O senhor vive alegando que não tem dinheiro para aumentar o piso, mas gastou setenta milhões na compra dessas máquinas, dinheiro oriundo do Fundo Estadual de Pobreza. Fundo esse cujos recursos vêm de uma alíquota de ICMs altíssima. Todo cidadão contribuí compulsoriamente quando compra um quilo de feijão, arroz, etc. E o senhor gasta na compra de algo que em nada modificará o quadro ruim de nossa educação pública, cujo o cliente principal é o filho do trabalhor assalariado que tem salários de fome. Tudo me leva a crer em uma ação deliberada a fim de deixar o povo na mais absoluta ignorância. Assim, conquistar o voto desse tipo de cidadão é extremamente fácil, já que ele não pensa e nem tem a consciência crítica necessária para avaliar a qualidade dos homens que postulam os cargos eletivos. Cria-se um círculo vicioso. Em cada eleição, são eleitas pessoas descompromissada com a coisa pública que compram os votos e precisam subtrair o dinheiro do erário público para se enriquecer e adquirir o voto daquele eleitor pobre e ignorante. Os pleitos ficam cada vez mais caros e portanto, o povo paga impostos extorsivos para manter o luxo e os privilégios de uma casta burocrática e inoperante. Nunca sobrará dinheiro para uma escola pública de qualidade, inclusiva e eficiente, porque o custo da máquina administrativa do Estado brasileiro consume uma parcela enorme de nossos tributos.
Somente uma educação pública de excelência romperá esse círculo, libertando a população e melhorando a qualidade de nossos políticos. Sei que quando o Senhor resolveu comprar computadores não estava pensando em nada disso que acabei de relatar. Talvez, pensasse nas eleições e em transformar o professor insatisfeito em seu aliado. Todavia, contribui para aprofundar a falência da rede estadual e perpetuar práticas políticas antigas e retrógadas, cuja finalidade é manter um grupo político eternamente no poder (lê-se PMDB).

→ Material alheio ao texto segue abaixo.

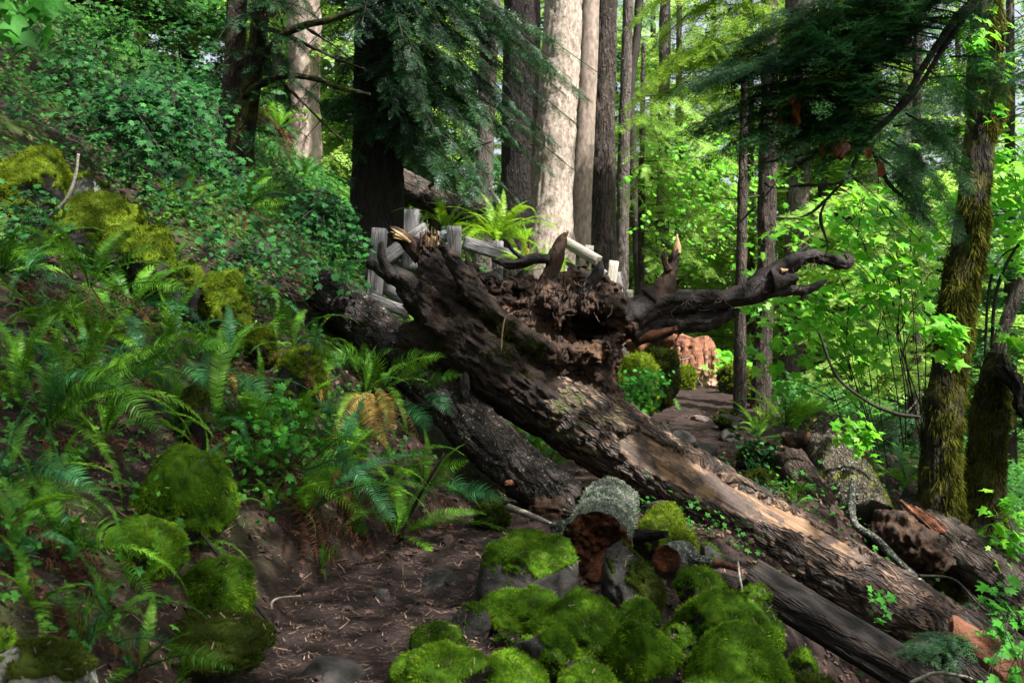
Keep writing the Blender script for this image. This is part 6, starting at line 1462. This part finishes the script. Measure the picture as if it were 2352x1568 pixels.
for k, (x, y, s, rz) in enumerate([(1815, 262, .13, .3), (1938, 345, .12, -.5), (2015, 398, .08, .4), (1990, 362, .06, .1), (1884, 350, .055, 0), (1785, 300, .07, .8)]):
    r = np.random.default_rng(700 + k)
    ii, jj = np.meshgrid(np.linspace(0, 1, 15), np.linspace(-1, 1, 11), indexing='ij')
    wd = np.interp(ii, [0, .12, .3, .42, .62, .72, 1], [.03, .16, .30, .24, .30, .14, .01]) * (1 + .35 * np.sin(ii * 23 + k + jj))
    lx = ii + .18 * np.abs(jj) * np.sin(ii * 9 + k); ly = jj * wd * (.55 + .45 * np.cos(rz * 2 + ii * 2)); lz = .22 * jj ** 2 * np.sign(rz + .01) + .10 * np.sin(ii * 6 + jj * 3 + k)
    Lv = np.stack([lx, ly, lz], -1).reshape(-1, 3); qi = (np.arange(14)[:, None] * 11 + np.arange(10)[None]).ravel(); Lq = np.stack([qi, qi + 1, qi + 12, qi + 11], -1)
    g = place(Lv, np.concatenate([Lq[:, :3], Lq[:, [0, 2, 3]]]), P(x, y - 40 * s / .12, 4.95)[None], np.array([[.35 * rz, -.1, -1]]), np.array([[.2 + rz * .6, -1, .1]]), [s * 1.15], np.array([.3]))
    o = obj('dead_leaf', g, M['deadleaf'], smooth=True)
    tag(o, ['largest dry orange maple leaf caught at the left of the dark bough', 'dry orange leaf hanging where the dark limbs fork', 'small dry leaf below the forking limbs, right', 'dry leaf tucked behind the forking limbs', 'small curled dry leaf left of the forking limbs', 'pale dry leaf touching the largest one'][k], 'leaf', 'dry leaves caught in the hemlock')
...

Parece que sou contra a modernização das práticas docentes. Para mim todos os mestres e os alunos já deveriam ter computador e pleno acesso à Rede Mundial de Computadores. Defendo inclusive a inclusão da Informática no Núcleo Comum Nacional, pois vivemos na Era Digital e o computador está presente em qualquer lugar, tornando a Informática imprescindível para a vida futura dos estudantes, principalmente, no momento de encontrar trabalho. Todavia, o magistério estadual clama por direitos, respeito e valorização! E o senhor sabe disso! Não esqueço a carta enviada para nossas casas onde o então candidato Sérgio Cabral se comprometia com as bandeiras históricas da categoria. A ousadia foi tanta que não houve pudor ao se assinar a célebre carta tornando solene o compromisso. Apenas foi mais um item no rol das mentiras pregadas.
Por tudo o que foi exposto acima só posso dizer não ao Programa Conexão Professor e só lamento que meus colegas aceitem os ditos laptops sem fazer um questionamento e uma análise objetiva dos fatos. Esse seria um bom momento de darmos um basta na situação de penúria em que vivemos e voltarmos ao ensino de excelência, marca registrada da rede a alguns anos atrás.
Basta lembrar que as escolas públicas tinham melhor conceito que as particulares num passado não tão remoto. Precisamos resgatar a consciência de classe habilmente destruída pelos governos anteriores, para juntos ensinarmos as futuras gerações que direito não se ganha mas se conquista.